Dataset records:
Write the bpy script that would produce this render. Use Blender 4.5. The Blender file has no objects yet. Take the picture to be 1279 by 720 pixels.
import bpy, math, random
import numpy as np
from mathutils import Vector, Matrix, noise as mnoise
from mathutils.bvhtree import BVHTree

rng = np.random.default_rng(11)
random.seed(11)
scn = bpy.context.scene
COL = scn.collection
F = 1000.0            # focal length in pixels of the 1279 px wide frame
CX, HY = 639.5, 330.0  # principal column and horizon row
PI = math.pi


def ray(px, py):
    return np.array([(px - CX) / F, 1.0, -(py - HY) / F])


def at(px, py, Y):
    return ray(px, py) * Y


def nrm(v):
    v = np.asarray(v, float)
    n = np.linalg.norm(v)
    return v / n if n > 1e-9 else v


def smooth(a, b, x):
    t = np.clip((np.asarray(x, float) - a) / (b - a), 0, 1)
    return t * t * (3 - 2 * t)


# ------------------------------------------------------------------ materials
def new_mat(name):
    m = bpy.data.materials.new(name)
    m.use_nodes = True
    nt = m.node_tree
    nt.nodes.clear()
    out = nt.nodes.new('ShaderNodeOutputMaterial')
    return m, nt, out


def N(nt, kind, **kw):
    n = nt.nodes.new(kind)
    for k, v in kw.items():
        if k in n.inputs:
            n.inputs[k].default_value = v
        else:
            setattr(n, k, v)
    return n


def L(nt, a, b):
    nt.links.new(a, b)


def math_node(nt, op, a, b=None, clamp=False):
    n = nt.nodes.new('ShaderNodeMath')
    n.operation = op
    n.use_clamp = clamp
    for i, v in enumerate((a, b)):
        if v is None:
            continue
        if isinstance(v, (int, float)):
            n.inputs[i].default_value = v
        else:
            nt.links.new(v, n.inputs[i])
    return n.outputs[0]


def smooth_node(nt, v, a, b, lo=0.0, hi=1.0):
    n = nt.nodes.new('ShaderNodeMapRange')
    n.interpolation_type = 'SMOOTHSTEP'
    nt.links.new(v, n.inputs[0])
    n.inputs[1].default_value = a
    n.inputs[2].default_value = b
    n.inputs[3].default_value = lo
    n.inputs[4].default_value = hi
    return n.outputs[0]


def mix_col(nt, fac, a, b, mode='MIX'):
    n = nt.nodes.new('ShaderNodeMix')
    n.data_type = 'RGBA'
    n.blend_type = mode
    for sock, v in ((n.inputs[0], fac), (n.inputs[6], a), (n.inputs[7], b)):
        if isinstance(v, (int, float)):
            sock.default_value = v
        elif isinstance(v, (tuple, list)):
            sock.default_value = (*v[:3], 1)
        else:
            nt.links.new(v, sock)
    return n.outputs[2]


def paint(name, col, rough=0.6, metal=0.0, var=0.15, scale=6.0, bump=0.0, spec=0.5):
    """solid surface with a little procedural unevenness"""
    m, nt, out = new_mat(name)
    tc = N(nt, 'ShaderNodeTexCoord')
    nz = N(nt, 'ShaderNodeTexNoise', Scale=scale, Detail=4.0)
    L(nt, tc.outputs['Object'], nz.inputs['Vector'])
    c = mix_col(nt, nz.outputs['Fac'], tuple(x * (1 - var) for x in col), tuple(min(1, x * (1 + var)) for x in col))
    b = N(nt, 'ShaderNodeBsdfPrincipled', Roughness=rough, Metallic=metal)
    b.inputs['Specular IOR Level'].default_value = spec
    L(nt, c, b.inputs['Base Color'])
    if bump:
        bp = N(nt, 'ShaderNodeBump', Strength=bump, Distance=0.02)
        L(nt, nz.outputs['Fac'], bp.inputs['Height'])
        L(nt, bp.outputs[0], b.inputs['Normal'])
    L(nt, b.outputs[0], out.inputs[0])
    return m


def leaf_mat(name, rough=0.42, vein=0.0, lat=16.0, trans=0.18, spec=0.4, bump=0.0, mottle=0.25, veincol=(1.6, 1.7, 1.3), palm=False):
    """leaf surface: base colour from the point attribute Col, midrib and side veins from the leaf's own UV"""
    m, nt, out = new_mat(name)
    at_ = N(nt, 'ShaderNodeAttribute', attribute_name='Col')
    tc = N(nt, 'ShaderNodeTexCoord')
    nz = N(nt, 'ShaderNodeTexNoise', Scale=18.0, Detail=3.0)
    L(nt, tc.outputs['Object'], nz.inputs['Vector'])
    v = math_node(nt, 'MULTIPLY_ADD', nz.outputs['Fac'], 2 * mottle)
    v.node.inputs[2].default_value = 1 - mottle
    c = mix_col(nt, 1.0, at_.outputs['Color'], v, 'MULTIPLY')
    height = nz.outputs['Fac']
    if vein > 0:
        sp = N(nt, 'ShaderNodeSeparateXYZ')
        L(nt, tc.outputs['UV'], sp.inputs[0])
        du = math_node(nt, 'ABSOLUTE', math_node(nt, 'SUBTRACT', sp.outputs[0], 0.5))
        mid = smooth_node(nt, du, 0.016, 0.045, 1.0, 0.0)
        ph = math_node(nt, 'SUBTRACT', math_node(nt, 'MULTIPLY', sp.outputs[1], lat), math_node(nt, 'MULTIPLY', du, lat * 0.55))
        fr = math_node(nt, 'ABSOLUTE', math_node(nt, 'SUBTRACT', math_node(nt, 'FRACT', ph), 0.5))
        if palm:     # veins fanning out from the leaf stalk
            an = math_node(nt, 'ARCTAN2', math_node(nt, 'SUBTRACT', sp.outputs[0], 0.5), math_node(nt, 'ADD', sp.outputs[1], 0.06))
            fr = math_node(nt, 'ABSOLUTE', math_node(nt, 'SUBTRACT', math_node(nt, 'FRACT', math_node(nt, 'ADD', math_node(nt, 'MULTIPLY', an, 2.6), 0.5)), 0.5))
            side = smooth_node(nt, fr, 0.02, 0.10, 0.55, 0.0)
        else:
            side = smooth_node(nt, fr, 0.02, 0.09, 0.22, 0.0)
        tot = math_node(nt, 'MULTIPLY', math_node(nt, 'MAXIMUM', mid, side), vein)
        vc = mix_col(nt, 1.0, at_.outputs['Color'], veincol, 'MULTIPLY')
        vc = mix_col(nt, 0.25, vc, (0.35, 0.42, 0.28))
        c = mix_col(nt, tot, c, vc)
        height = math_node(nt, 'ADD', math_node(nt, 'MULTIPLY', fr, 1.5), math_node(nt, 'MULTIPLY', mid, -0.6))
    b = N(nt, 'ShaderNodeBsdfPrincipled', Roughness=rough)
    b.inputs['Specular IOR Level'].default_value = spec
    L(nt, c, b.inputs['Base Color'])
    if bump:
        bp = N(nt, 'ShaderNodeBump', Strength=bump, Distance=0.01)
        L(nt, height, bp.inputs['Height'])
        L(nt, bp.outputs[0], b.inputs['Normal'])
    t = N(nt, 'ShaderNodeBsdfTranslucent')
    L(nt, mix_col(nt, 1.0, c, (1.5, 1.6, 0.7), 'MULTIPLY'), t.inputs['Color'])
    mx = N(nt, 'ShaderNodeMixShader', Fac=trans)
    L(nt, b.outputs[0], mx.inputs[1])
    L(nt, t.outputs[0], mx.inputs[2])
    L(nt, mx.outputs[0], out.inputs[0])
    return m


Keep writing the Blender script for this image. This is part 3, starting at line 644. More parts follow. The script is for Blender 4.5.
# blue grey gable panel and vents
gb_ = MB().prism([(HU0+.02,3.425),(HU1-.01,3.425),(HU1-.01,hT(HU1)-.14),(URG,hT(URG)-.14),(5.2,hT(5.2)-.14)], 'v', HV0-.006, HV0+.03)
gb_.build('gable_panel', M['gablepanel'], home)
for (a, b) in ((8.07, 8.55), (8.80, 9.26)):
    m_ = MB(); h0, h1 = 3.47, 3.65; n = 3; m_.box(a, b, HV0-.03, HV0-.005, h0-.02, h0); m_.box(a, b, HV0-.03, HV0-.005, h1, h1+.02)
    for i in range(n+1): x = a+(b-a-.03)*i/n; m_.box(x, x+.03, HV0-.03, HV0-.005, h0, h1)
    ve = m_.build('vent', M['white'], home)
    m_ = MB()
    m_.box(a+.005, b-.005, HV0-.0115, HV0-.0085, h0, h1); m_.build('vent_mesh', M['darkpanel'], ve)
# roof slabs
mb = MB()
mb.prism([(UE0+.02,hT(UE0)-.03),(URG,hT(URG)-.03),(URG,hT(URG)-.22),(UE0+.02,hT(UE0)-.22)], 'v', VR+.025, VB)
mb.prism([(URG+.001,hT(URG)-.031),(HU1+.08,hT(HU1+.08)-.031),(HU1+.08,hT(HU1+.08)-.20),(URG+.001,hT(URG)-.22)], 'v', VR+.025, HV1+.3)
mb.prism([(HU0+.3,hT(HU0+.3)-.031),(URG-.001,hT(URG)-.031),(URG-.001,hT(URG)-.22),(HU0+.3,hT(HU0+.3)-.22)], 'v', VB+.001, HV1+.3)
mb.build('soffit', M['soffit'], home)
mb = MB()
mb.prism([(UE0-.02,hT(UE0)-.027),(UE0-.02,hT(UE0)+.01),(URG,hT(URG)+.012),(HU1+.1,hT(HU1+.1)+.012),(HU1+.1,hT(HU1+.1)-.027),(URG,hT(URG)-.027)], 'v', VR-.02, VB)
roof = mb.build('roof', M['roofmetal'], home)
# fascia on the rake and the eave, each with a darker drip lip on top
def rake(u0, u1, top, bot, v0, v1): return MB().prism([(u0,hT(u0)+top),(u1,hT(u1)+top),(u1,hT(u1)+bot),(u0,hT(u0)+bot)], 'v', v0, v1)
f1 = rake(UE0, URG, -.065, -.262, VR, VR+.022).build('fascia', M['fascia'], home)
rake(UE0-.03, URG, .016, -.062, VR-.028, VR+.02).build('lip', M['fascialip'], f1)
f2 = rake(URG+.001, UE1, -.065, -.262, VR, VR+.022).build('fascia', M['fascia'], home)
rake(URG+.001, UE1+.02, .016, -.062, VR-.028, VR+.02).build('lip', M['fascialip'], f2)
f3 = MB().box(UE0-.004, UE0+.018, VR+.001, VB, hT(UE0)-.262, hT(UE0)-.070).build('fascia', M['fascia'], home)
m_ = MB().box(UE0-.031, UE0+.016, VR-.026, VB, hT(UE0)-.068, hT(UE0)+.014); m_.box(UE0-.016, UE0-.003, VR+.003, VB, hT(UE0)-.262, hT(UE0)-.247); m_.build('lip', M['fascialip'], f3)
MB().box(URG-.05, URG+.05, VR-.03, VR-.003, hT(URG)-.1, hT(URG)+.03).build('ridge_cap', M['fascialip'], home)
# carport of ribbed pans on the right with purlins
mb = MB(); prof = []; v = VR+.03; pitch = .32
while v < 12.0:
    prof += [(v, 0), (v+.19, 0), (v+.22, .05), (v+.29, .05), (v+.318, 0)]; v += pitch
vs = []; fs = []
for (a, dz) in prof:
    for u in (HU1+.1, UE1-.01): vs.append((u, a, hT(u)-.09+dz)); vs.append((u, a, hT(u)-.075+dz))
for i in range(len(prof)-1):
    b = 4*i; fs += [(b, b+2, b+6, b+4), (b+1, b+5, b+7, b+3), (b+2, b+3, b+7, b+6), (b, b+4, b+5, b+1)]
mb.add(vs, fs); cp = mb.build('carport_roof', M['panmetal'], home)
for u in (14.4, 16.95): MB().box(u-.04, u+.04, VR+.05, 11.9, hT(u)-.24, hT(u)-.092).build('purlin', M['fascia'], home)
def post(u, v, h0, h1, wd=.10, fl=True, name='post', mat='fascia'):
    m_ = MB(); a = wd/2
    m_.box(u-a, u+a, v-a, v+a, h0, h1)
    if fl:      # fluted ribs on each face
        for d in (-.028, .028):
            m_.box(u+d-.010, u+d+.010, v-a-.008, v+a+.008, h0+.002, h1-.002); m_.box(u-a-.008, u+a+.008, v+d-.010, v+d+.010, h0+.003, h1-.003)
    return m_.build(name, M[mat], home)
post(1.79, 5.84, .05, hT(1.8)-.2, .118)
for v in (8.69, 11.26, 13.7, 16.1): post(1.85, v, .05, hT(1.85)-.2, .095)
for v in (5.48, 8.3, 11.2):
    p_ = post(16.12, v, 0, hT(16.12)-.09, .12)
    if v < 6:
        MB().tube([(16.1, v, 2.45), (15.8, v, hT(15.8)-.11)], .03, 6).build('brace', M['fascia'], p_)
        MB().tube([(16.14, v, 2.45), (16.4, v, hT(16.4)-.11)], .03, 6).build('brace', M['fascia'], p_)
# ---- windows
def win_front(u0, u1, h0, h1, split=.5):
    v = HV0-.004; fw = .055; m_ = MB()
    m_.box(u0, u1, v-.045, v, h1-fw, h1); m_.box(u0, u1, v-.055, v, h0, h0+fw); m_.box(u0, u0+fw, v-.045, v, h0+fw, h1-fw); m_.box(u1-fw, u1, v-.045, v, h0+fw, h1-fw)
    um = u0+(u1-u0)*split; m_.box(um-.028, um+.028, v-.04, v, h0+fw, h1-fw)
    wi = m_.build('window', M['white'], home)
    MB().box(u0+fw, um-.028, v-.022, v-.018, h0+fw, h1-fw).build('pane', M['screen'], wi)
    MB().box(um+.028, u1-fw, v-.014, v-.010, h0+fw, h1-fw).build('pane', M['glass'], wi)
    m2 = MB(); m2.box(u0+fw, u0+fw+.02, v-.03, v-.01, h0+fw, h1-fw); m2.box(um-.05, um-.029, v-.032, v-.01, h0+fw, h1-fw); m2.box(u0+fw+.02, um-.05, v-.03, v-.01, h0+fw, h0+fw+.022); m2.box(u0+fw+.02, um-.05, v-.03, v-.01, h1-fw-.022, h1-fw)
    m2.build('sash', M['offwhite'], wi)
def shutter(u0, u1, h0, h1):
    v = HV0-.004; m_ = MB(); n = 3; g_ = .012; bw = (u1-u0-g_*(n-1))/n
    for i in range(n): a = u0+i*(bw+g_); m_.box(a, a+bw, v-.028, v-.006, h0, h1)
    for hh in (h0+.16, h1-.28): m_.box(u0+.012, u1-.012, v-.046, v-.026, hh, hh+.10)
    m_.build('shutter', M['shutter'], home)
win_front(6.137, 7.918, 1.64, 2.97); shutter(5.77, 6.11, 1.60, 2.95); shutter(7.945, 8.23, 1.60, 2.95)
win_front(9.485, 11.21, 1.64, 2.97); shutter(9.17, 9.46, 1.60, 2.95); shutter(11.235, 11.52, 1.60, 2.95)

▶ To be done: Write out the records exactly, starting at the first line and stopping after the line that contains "PI = math.pi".

▶ Answer below:
Write the bpy script that would produce this render. Use Blender 4.5. The Blender file has no objects yet. Take the picture to be 1279 by 720 pixels.
import bpy, math, random
import numpy as np
from mathutils import Vector, Matrix, noise as mnoise
from mathutils.bvhtree import BVHTree

rng = np.random.default_rng(11)
random.seed(11)
scn = bpy.context.scene
COL = scn.collection
F = 1000.0            # focal length in pixels of the 1279 px wide frame
CX, HY = 639.5, 330.0  # principal column and horizon row
PI = math.pi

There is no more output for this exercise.